Some firms with a temporary non-equity tier also allow occasional exceptions so that a "fast track" associate may bypass the tier and be elected directly to equity partnership. And some allow associates to request temporary non-equity status because they wish to work part-time for a while (usually to start a family) but then return full-time.

Permanent status. In firms where the category is defined as "permanent," NEPs will generally not then be considered for equity partnership -- although there can be exceptions. In order to retain these lawyers, the firm designates them as "partners" to the outside world without defining their NEP status.

Combination forms. Some firms combine temporary and permanent NEPs in one tier. This gives the firm flexibility in the case of a "permanent" NEP who may subsequently become a desirable candidate for equity partnership. It also gives NEPs who still want to become equity partners the possibility of being considered at some future point.
Therefore, non-equity partnership can take the following forms:

  • A temporary, extra step en route to equity partnership
  • A temporary, extra step that can be by-passed
  • A permanent, final step in lieu of equity partnership
  • A step that can be either temporary or permanent, depending on the firm's evaluation of the lawyer or the lawyer's choice of lifestyle

What does the status mean? Be it temporary or permanent, the tier generally involves the following:

  • NEPs have no capital contribution or buy-in.
  • NEPs are designated as partners in all firm directories and materials.
  • NEPs receive all financial information.
  • NEPs vote on all matters except compensation of equity partners, admission to equity partnership, merger or dissolution of the firm and, in some firms, election of the managing partner or executive committee.
  • NEPs can serve on all committees except the XCom. Some firms, however, provide one XCom seat for a non-equity partner -- with only the NEPs voting on that seat.
  • Most NEPs are salaried at rates above that of senior associates but below that of the lowest equity partners.
  • Most firms pay NEPs a bonus, based on firm profitability and the lawyer's performance. They typically designate a percentage of firm profits for distribution among the NEPs.

When deciding whether to create an NEP tier in your firm, consider your long-range plans, the associates' desires and the competitive forces in the marketplace.

NEP Advantages
NEP status has several advantages for lawyers. For one, while they are considered to be full partners outside of the firm, they gain additional time to develop before facing the possibility of not being elected to full partnership.
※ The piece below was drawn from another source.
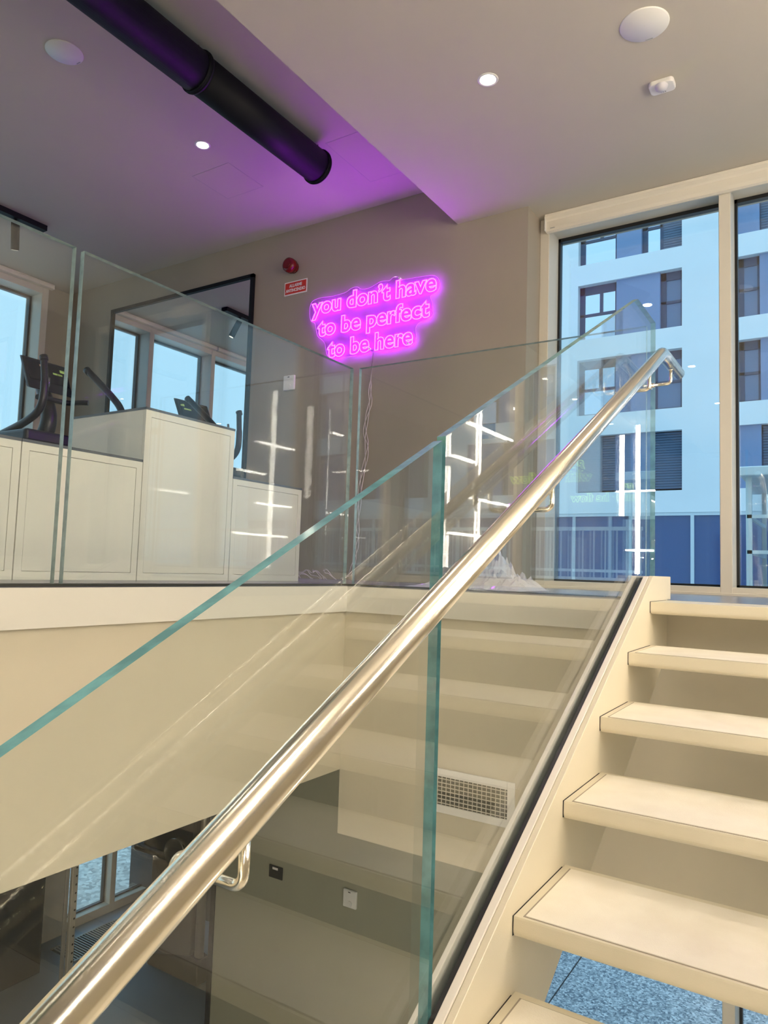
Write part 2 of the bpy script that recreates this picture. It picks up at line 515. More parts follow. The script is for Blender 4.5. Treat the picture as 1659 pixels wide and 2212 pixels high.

Also, lawyers who wish to work part-time (for a few years or permanently) can still become "partners." And lawyers who don't wish to assume the financial obligations and time commitments required of equity partners can still become partners.

From the firm's perspective, the tier maintains or even increases leverage because NEPs are not classified as partners in determining the leverage ratio. In firms where the status is permanent, the principal disadvantage for NEPs is that the rest of the firm (or they themselves) may consider the status "second-class." This is particularly true of lawyers who want to become equity partners. Some may leave the firm if offered equity status elsewhere.

NEP Alternatives
Non-equity partnership is not the only alternative for a firm. Other options include extending the equity partnership track with no promises or commitments; creating a permanent category of "senior associate," "senior lawyer," "special counsel" or the like; and designating certain five- or six-year associates as "senior associates" and giving them a substantial bonus. This usually indicates the firm's strong commitment that these associates will become equity partners once they complete the normal partnership track. Another option is the historic "up or out" approach.